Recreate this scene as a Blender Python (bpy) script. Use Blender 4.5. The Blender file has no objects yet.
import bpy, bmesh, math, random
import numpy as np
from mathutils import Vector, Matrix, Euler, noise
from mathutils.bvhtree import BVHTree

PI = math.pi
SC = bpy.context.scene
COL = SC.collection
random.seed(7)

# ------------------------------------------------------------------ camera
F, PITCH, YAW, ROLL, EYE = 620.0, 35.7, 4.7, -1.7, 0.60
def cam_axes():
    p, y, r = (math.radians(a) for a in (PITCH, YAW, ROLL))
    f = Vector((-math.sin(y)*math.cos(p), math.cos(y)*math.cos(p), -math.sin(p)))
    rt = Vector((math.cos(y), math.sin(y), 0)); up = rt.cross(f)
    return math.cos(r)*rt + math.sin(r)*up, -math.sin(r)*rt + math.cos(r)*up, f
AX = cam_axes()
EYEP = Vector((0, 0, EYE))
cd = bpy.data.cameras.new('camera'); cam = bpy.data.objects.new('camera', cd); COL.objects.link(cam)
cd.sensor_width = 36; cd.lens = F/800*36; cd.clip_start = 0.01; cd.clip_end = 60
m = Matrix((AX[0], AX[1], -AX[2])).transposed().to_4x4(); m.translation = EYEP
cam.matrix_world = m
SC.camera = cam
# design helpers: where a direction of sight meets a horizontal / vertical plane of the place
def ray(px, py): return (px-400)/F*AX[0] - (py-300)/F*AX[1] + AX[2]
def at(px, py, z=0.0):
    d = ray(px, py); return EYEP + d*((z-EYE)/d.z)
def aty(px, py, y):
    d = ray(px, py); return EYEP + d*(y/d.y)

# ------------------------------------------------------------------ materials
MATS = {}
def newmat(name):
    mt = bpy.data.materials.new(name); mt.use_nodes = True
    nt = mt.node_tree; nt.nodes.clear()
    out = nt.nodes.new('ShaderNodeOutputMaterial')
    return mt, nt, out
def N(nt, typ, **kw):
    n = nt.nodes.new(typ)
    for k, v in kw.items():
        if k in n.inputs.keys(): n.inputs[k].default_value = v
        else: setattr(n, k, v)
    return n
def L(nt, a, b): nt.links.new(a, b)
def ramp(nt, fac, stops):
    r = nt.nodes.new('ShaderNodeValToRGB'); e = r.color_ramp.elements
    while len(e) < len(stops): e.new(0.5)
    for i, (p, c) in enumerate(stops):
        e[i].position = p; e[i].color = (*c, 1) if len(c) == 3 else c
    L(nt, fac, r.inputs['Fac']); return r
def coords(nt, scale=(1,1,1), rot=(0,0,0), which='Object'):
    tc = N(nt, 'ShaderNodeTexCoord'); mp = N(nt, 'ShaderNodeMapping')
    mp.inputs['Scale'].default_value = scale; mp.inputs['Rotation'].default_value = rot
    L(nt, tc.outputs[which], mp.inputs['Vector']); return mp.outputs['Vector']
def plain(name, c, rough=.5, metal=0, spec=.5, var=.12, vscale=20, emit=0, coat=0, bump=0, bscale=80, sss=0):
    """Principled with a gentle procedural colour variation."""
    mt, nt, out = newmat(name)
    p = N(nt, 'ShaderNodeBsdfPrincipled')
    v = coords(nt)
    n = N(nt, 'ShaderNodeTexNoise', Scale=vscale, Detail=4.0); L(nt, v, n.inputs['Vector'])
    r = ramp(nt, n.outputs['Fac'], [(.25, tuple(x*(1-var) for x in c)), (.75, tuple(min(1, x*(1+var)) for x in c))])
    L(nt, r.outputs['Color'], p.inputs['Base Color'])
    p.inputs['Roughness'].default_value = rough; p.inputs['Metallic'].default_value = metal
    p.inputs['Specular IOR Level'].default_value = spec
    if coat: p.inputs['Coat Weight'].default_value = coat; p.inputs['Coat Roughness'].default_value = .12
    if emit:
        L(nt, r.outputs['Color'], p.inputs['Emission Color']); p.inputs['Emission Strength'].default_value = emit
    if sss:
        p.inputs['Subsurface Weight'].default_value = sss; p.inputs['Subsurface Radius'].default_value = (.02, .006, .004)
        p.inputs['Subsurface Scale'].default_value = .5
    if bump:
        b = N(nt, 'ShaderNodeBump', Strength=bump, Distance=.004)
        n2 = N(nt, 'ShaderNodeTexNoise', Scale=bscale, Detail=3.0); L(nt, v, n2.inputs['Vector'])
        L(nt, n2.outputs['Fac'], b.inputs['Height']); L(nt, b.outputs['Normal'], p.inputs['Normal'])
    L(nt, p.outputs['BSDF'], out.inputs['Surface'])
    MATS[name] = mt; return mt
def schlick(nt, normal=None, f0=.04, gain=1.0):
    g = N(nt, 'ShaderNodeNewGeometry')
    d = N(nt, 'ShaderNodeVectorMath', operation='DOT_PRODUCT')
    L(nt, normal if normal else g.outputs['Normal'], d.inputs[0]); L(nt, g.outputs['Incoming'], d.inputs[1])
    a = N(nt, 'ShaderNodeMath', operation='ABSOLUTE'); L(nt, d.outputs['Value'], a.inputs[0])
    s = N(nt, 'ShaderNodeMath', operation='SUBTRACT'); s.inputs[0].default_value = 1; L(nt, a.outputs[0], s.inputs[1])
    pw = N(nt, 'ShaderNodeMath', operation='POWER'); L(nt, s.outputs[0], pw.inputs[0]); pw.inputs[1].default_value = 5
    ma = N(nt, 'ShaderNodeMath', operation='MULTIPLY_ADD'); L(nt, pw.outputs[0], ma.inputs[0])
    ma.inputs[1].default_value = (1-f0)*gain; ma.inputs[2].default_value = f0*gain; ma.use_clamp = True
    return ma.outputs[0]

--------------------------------

WORK TO BE COMPLETED -
Make an exact copy of the data above.

THE COMPLETED TASK -
Recreate this scene as a Blender Python (bpy) script. Use Blender 4.5. The Blender file has no objects yet.
import bpy, bmesh, math, random
import numpy as np
from mathutils import Vector, Matrix, Euler, noise
from mathutils.bvhtree import BVHTree

PI = math.pi
SC = bpy.context.scene
COL = SC.collection
random.seed(7)

# ------------------------------------------------------------------ camera
F, PITCH, YAW, ROLL, EYE = 620.0, 35.7, 4.7, -1.7, 0.60
def cam_axes():
    p, y, r = (math.radians(a) for a in (PITCH, YAW, ROLL))
    f = Vector((-math.sin(y)*math.cos(p), math.cos(y)*math.cos(p), -math.sin(p)))
    rt = Vector((math.cos(y), math.sin(y), 0)); up = rt.cross(f)
    return math.cos(r)*rt + math.sin(r)*up, -math.sin(r)*rt + math.cos(r)*up, f
AX = cam_axes()
EYEP = Vector((0, 0, EYE))
cd = bpy.data.cameras.new('camera'); cam = bpy.data.objects.new('camera', cd); COL.objects.link(cam)
cd.sensor_width = 36; cd.lens = F/800*36; cd.clip_start = 0.01; cd.clip_end = 60
m = Matrix((AX[0], AX[1], -AX[2])).transposed().to_4x4(); m.translation = EYEP
cam.matrix_world = m
SC.camera = cam
# design helpers: where a direction of sight meets a horizontal / vertical plane of the place
def ray(px, py): return (px-400)/F*AX[0] - (py-300)/F*AX[1] + AX[2]
def at(px, py, z=0.0):
    d = ray(px, py); return EYEP + d*((z-EYE)/d.z)
def aty(px, py, y):
    d = ray(px, py); return EYEP + d*(y/d.y)

# ------------------------------------------------------------------ materials
MATS = {}
def newmat(name):
    mt = bpy.data.materials.new(name); mt.use_nodes = True
    nt = mt.node_tree; nt.nodes.clear()
    out = nt.nodes.new('ShaderNodeOutputMaterial')
    return mt, nt, out
def N(nt, typ, **kw):
    n = nt.nodes.new(typ)
    for k, v in kw.items():
        if k in n.inputs.keys(): n.inputs[k].default_value = v
        else: setattr(n, k, v)
    return n
def L(nt, a, b): nt.links.new(a, b)
def ramp(nt, fac, stops):
    r = nt.nodes.new('ShaderNodeValToRGB'); e = r.color_ramp.elements
    while len(e) < len(stops): e.new(0.5)
    for i, (p, c) in enumerate(stops):
        e[i].position = p; e[i].color = (*c, 1) if len(c) == 3 else c
    L(nt, fac, r.inputs['Fac']); return r
def coords(nt, scale=(1,1,1), rot=(0,0,0), which='Object'):
    tc = N(nt, 'ShaderNodeTexCoord'); mp = N(nt, 'ShaderNodeMapping')
    mp.inputs['Scale'].default_value = scale; mp.inputs['Rotation'].default_value = rot
    L(nt, tc.outputs[which], mp.inputs['Vector']); return mp.outputs['Vector']
def plain(name, c, rough=.5, metal=0, spec=.5, var=.12, vscale=20, emit=0, coat=0, bump=0, bscale=80, sss=0):
    """Principled with a gentle procedural colour variation."""
    mt, nt, out = newmat(name)
    p = N(nt, 'ShaderNodeBsdfPrincipled')
    v = coords(nt)
    n = N(nt, 'ShaderNodeTexNoise', Scale=vscale, Detail=4.0); L(nt, v, n.inputs['Vector'])
    r = ramp(nt, n.outputs['Fac'], [(.25, tuple(x*(1-var) for x in c)), (.75, tuple(min(1, x*(1+var)) for x in c))])
    L(nt, r.outputs['Color'], p.inputs['Base Color'])
    p.inputs['Roughness'].default_value = rough; p.inputs['Metallic'].default_value = metal
    p.inputs['Specular IOR Level'].default_value = spec
    if coat: p.inputs['Coat Weight'].default_value = coat; p.inputs['Coat Roughness'].default_value = .12
    if emit:
        L(nt, r.outputs['Color'], p.inputs['Emission Color']); p.inputs['Emission Strength'].default_value = emit
    if sss:
        p.inputs['Subsurface Weight'].default_value = sss; p.inputs['Subsurface Radius'].default_value = (.02, .006, .004)
        p.inputs['Subsurface Scale'].default_value = .5
    if bump:
        b = N(nt, 'ShaderNodeBump', Strength=bump, Distance=.004)
        n2 = N(nt, 'ShaderNodeTexNoise', Scale=bscale, Detail=3.0); L(nt, v, n2.inputs['Vector'])
        L(nt, n2.outputs['Fac'], b.inputs['Height']); L(nt, b.outputs['Normal'], p.inputs['Normal'])
    L(nt, p.outputs['BSDF'], out.inputs['Surface'])
    MATS[name] = mt; return mt
def schlick(nt, normal=None, f0=.04, gain=1.0):
    g = N(nt, 'ShaderNodeNewGeometry')
    d = N(nt, 'ShaderNodeVectorMath', operation='DOT_PRODUCT')
    L(nt, normal if normal else g.outputs['Normal'], d.inputs[0]); L(nt, g.outputs['Incoming'], d.inputs[1])
    a = N(nt, 'ShaderNodeMath', operation='ABSOLUTE'); L(nt, d.outputs['Value'], a.inputs[0])
    s = N(nt, 'ShaderNodeMath', operation='SUBTRACT'); s.inputs[0].default_value = 1; L(nt, a.outputs[0], s.inputs[1])
    pw = N(nt, 'ShaderNodeMath', operation='POWER'); L(nt, s.outputs[0], pw.inputs[0]); pw.inputs[1].default_value = 5
    ma = N(nt, 'ShaderNodeMath', operation='MULTIPLY_ADD'); L(nt, pw.outputs[0], ma.inputs[0])
    ma.inputs[1].default_value = (1-f0)*gain; ma.inputs[2].default_value = f0*gain; ma.use_clamp = True
    return ma.outputs[0]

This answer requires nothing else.